The Biden Boost: U.S. Bounces Back From Record Low Global Approval Rating

A new Gallup report shows that as of early August 2021, the median approval of U.S. leadership across 46 countries and territories stood at 49%, up from the 30% median approval at the end of Donald Trump’s administration and matching the rating during former President Barack Obama’s first year in office in 2009. Just six months into Joe Biden’s presidency, approval of U.S. leadership around the world has largely rebounded from the record-low ratings observed during the Trump administration.

In the first few hours of his presidency, Joe Biden rejoined the Paris Climate Accord and halted Trump’s decision to leave the World Health Organization. And, in his first foreign policy speech in office, President Biden vowed to repair U.S. alliances through diplomacy and restore the image of the U.S. These words and actions likely reassured many longtime U.S. allies and the international community at large and may have contributed to the surge in approval ratings across most of the 46 countries and territories surveyed through the first half of 2021.

However, while the approval rating so far under the Biden administration compares favorably with ratings during the Obama administration, the 36% disapproval rating is also higher than any of those under Obama. Still, disapproval under Biden is seven percentage points lower than the final disapproval rating under Trump — a record-high 44%.

Approval ratings of U.S. leadership increased substantially — by 10 percentage points or more — between 2020 and 2021 in 36 of the 46 countries and territories surveyed through the first half of the year. Ratings improved the most — by at least 40 points — among several European allies, including Portugal (52 points), the Netherlands (45 points), Norway (42 points), and Sweden (41 points).

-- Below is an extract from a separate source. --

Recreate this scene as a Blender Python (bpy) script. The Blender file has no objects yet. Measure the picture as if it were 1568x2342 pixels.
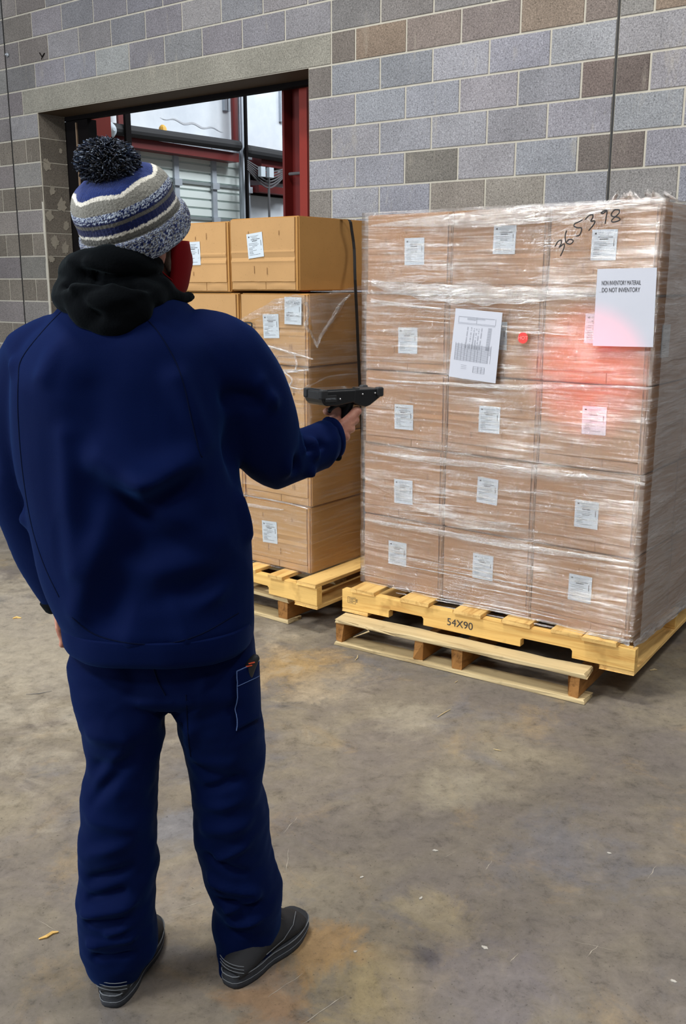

With the Trump administration in the rearview mirror, Biden’s early efforts to restore alliances and respect for the U.S. on the world stage appeared to be paying off in the first six months of his presidency. But what happens in the next six months — and in the aftermath of the quick U.S. withdrawal from Afghanistan — may set the tone and position of the U.S. for the rest of his presidency. The world — particularly Europe — will also be watching Germany as Chancellor Angela Merkel steps down. While a new chancellor has yet to be named as of mid-October, Merkel’s likely successor, Olaf Scholz, is in the unenviable position of following in the footsteps of the most popular leader in recent history.

 

The global approval ratings for U.S. leadership may change as Gallup completes its 2021 fieldwork in more countries and particularly in the wake of the fallout abroad over the U.S. withdrawal from Afghanistan in late August. However, the substantial gains across so many countries halfway through 2021 make it unlikely that the final rating for Biden’s first year in office could retreat to his predecessor’s levels.